_Your task_
Repeat exactly, please, the lines that begin at the start of the listing and end at the line holding "struct('canal_bend_bank', mb, M['dike'])".

----------

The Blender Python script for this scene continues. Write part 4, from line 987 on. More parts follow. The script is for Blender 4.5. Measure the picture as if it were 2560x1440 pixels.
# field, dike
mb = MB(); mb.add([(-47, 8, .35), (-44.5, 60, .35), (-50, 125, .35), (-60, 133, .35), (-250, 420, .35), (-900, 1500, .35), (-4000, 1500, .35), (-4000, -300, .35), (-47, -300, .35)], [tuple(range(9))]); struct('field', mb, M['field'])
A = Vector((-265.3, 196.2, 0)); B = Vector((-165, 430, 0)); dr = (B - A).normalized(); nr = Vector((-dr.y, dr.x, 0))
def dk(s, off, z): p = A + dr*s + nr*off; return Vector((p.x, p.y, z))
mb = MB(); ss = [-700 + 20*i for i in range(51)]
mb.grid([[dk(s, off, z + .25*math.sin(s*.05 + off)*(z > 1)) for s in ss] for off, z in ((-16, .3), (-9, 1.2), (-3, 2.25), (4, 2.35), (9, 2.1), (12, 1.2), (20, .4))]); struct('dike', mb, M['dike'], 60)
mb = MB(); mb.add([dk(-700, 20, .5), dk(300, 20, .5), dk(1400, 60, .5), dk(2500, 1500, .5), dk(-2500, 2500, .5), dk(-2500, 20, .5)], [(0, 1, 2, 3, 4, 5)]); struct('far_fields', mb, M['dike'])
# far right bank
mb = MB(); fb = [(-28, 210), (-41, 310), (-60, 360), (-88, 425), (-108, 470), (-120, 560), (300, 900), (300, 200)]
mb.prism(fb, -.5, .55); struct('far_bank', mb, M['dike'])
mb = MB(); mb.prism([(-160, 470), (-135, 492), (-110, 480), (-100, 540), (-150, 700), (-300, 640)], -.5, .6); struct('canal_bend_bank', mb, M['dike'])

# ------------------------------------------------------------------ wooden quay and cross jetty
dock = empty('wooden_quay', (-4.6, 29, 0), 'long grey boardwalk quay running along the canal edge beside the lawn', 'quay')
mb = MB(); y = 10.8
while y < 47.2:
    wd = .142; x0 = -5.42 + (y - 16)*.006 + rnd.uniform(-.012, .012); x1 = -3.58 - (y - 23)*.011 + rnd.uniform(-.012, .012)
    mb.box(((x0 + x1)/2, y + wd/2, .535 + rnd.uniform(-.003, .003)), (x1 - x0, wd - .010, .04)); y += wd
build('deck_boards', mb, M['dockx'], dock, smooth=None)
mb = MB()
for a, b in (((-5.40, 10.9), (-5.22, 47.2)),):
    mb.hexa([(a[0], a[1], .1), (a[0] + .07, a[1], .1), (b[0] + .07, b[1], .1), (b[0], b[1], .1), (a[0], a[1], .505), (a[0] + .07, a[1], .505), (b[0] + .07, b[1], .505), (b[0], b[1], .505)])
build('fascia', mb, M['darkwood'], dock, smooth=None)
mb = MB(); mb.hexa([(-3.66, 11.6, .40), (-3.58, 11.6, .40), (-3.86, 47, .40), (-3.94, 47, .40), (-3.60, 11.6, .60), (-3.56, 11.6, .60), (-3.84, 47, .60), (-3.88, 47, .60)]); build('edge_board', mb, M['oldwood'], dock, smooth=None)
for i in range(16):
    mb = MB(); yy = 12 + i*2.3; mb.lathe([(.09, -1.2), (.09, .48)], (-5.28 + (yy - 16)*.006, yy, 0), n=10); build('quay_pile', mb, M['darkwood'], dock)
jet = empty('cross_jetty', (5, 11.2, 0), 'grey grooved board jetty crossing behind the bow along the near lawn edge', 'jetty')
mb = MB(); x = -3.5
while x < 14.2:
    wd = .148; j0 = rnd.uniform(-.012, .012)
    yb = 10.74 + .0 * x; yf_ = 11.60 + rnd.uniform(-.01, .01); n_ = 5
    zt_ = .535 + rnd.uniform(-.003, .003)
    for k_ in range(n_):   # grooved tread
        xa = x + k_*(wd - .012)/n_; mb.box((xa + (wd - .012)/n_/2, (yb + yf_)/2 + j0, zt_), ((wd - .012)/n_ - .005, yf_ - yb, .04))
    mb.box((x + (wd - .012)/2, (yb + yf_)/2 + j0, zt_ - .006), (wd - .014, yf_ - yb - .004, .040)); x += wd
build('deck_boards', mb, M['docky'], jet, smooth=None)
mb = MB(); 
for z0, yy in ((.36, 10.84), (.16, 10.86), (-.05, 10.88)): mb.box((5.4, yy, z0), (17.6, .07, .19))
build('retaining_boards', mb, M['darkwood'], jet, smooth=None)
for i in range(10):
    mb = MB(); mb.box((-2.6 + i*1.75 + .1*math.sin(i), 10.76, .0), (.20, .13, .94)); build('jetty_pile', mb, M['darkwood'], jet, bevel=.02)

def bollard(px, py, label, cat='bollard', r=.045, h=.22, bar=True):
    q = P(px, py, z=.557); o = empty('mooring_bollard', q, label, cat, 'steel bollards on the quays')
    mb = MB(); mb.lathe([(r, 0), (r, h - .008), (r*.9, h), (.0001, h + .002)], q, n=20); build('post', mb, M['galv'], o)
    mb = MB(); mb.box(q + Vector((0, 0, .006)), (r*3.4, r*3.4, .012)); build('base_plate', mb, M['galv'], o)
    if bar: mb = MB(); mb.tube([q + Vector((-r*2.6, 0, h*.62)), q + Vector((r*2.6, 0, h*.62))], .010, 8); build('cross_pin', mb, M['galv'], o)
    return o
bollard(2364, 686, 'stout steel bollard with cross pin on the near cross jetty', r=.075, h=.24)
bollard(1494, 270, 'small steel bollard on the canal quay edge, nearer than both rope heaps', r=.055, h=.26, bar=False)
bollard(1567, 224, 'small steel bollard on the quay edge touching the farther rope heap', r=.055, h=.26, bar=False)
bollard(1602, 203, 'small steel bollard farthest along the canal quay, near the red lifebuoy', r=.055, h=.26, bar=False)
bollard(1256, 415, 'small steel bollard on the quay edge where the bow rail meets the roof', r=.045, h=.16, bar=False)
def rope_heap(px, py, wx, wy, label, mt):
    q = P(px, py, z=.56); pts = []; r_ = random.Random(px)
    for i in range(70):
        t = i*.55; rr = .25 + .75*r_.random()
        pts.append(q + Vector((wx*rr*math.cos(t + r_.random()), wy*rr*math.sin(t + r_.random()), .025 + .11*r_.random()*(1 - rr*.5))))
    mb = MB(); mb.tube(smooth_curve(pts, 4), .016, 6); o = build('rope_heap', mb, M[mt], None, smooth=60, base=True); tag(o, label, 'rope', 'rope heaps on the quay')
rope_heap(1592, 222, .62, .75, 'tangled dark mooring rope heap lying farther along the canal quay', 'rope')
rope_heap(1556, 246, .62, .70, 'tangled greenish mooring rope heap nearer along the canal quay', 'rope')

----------

_Written answer_
The Blender Python script for this scene continues. Write part 4, from line 987 on. More parts follow. The script is for Blender 4.5. Measure the picture as if it were 2560x1440 pixels.
# field, dike
mb = MB(); mb.add([(-47, 8, .35), (-44.5, 60, .35), (-50, 125, .35), (-60, 133, .35), (-250, 420, .35), (-900, 1500, .35), (-4000, 1500, .35), (-4000, -300, .35), (-47, -300, .35)], [tuple(range(9))]); struct('field', mb, M['field'])
A = Vector((-265.3, 196.2, 0)); B = Vector((-165, 430, 0)); dr = (B - A).normalized(); nr = Vector((-dr.y, dr.x, 0))
def dk(s, off, z): p = A + dr*s + nr*off; return Vector((p.x, p.y, z))
mb = MB(); ss = [-700 + 20*i for i in range(51)]
mb.grid([[dk(s, off, z + .25*math.sin(s*.05 + off)*(z > 1)) for s in ss] for off, z in ((-16, .3), (-9, 1.2), (-3, 2.25), (4, 2.35), (9, 2.1), (12, 1.2), (20, .4))]); struct('dike', mb, M['dike'], 60)
mb = MB(); mb.add([dk(-700, 20, .5), dk(300, 20, .5), dk(1400, 60, .5), dk(2500, 1500, .5), dk(-2500, 2500, .5), dk(-2500, 20, .5)], [(0, 1, 2, 3, 4, 5)]); struct('far_fields', mb, M['dike'])
# far right bank
mb = MB(); fb = [(-28, 210), (-41, 310), (-60, 360), (-88, 425), (-108, 470), (-120, 560), (300, 900), (300, 200)]
mb.prism(fb, -.5, .55); struct('far_bank', mb, M['dike'])
mb = MB(); mb.prism([(-160, 470), (-135, 492), (-110, 480), (-100, 540), (-150, 700), (-300, 640)], -.5, .6); struct('canal_bend_bank', mb, M['dike'])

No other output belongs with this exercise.